In recent years, the state faced questions about several high-profile deaths of abused children after the Department for Children and Families was alerted to problems. Until September, some children in state custody slept overnight in foster care contractors’ offices, including a 13-year-old girl who was raped in an office.

Lawmakers are close to funding dozens of new child welfare workers over the next two years. They also have passed a bill that would allow Kansas for the first time to use federal funds to pay for prevention services to help keep children out of foster care.

And DCF Secretary Laura Howard told The Star that Kelly and legislators have pursued the task force’s top recommendations, including improving the child welfare system’s workforce, bettering DCF’s information technology and drawing down federal funds for prevention services.

Kelly told reporters that like the advocates, she would like the state to be moving faster on the task force’s recommendations, but said it can’t happen.

“I share their frustrations, but I also have to deal with reality,” she said. “You know, there are so many things wrong within our child welfare system that you have to sort of prioritize and attack them in a systematic way.”

The task force made nearly two dozen recommendations, including improving information sharing among parties involved in the child welfare system, investing more in foster care recruiting and creating a new task force to examine the cost of better services and how to fund them.
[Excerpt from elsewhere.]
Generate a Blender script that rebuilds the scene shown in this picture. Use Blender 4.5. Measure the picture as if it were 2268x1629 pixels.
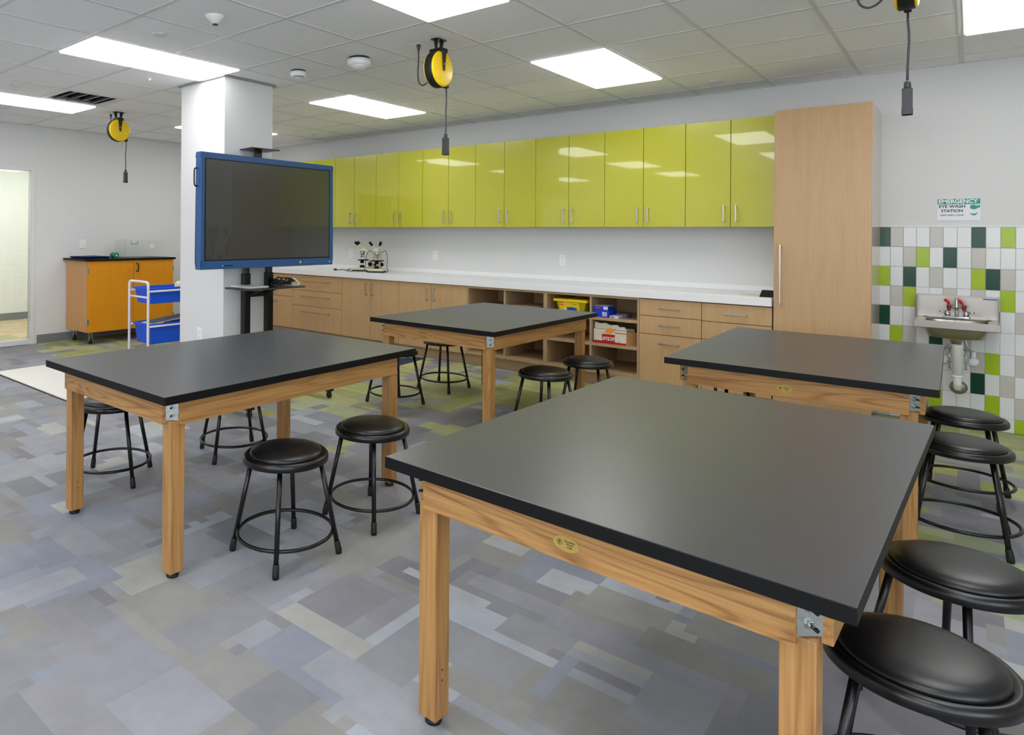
import bpy, bmesh, math, random
from mathutils import Vector, Matrix
R_ = math.radians
SC = bpy.context.scene
for o in list(bpy.data.objects): bpy.data.objects.remove(o, do_unlink=True)
COL = SC.collection

# ------------------------------------------------------------ camera
cam_d = bpy.data.cameras.new('camera'); cam = bpy.data.objects.new('camera', cam_d); COL.objects.link(cam)
SC.camera = cam
yaw, roll = R_(41.755), R_(0.40)
F = Vector((-math.sin(yaw), math.cos(yaw), 0)); Rt = Vector((math.cos(yaw), math.sin(yaw), 0)); U = Vector((0, 0, 1))
R3 = Rt*math.cos(roll) + U*math.sin(roll); U3 = U*math.cos(roll) - Rt*math.sin(roll)
M = Matrix((R3, U3, -F)).transposed().to_4x4(); M.translation = Vector((0, 0, 1.402))
cam.matrix_world = M
cam_d.sensor_fit = 'HORIZONTAL'; cam_d.sensor_width = 36.0
cam_d.lens = 1479.5/2268*36
cam_d.shift_x = (1134-828.1)/2268; cam_d.shift_y = (516.9-814.5)/2268
cam_d.clip_start = 0.05

# ------------------------------------------------------------ world, exposure
W = bpy.data.worlds.new('world'); SC.world = W; W.use_nodes = True
W.node_tree.nodes['Background'].inputs[0].default_value = (0.86, 0.93, 1, 1)
W.node_tree.nodes['Background'].inputs[1].default_value = 5.0
vs = SC.view_settings
vs.view_transform = 'Standard'; vs.look = 'None'; vs.gamma = 1; vs.use_curve_mapping = False
vs.exposure = 0.16
PANEL_STRENGTH = 6.8

# ------------------------------------------------------------ room numbers
H = 2.70; YW = 6.628; YC = 6.008; YU = 6.298; XL = -8.67; XR = 2.6; YF = -3.2
OX, OY, G = -0.052, 0.223, 0.61

# ------------------------------------------------------------ materials
def srgb(c):
    return tuple((v/255/12.92 if v/255 <= 0.04045 else ((v/255+0.055)/1.055)**2.4) for v in c)
MATS = {}
def mat(name, col, rough=0.5, metal=0.0, spec=0.5, emit=0, trans=0, coat=0, bump=0, bscale=200, var=0, vscale=8, alpha=1):
    if name in MATS: return MATS[name]
    m = bpy.data.materials.new(name); m.use_nodes = True; MATS[name] = m
    nt = m.node_tree; b = nt.nodes['Principled BSDF']
    c = srgb(col) if max(col) > 1 else col
    b.inputs['Base Color'].default_value = (*c, 1); b.inputs['Roughness'].default_value = rough
    b.inputs['Metallic'].default_value = metal; b.inputs['Specular IOR Level'].default_value = spec
    b.inputs['Transmission Weight'].default_value = trans; b.inputs['Coat Weight'].default_value = coat
    b.inputs['Alpha'].default_value = alpha
    if emit:
        b.inputs['Emission Color'].default_value = (*c, 1); b.inputs['Emission Strength'].default_value = emit
    tc = nt.nodes.new('ShaderNodeTexCoord')
    if bump:
        n = nt.nodes.new('ShaderNodeTexNoise'); n.inputs['Scale'].default_value = bscale; n.inputs['Detail'].default_value = 3
        bp = nt.nodes.new('ShaderNodeBump'); bp.inputs['Strength'].default_value = bump; bp.inputs['Distance'].default_value = 0.002
        nt.links.new(tc.outputs['Object'], n.inputs['Vector']); nt.links.new(n.outputs['Fac'], bp.inputs['Height'])
        nt.links.new(bp.outputs['Normal'], b.inputs['Normal'])
    # a faint unevenness in every surface
    v = var or 0.03
    n2 = nt.nodes.new('ShaderNodeTexNoise'); n2.inputs['Scale'].default_value = vscale; n2.inputs['Detail'].default_value = 4
    mr = nt.nodes.new('ShaderNodeMapRange'); mr.inputs['To Min'].default_value = 1-v; mr.inputs['To Max'].default_value = 1+v
    mx = nt.nodes.new('ShaderNodeMix'); mx.data_type = 'RGBA'; mx.blend_type = 'MULTIPLY'; mx.inputs[0].default_value = 1
    mx.inputs[6].default_value = (*c, 1)
    nt.links.new(tc.outputs['Object'], n2.inputs['Vector']); nt.links.new(n2.outputs['Fac'], mr.inputs['Value'])
    nt.links.new(mr.outputs['Result'], mx.inputs[7]); nt.links.new(mx.outputs[2], b.inputs['Base Color'])
    return m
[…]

Task force members said in their letter that they have “deep concern” that lawmakers have only made minimal progress and have made no progress on most recommendations.

“I certainly hope it doesn’t take further child tragedy to inspire the actions of the Legislature,” Lori Ross, a longtime child advocate in Missouri and Kansas, told The Star.

Both Kelly and Howard suggested the issue may be that DCF needs to do a better job of communicating how it’s attempting to address problems.

“They’ve been so focused on doing the work that they haven’t been publicizing what they’re doing,” Kelly said. “Obviously, people are anxious to get these done.”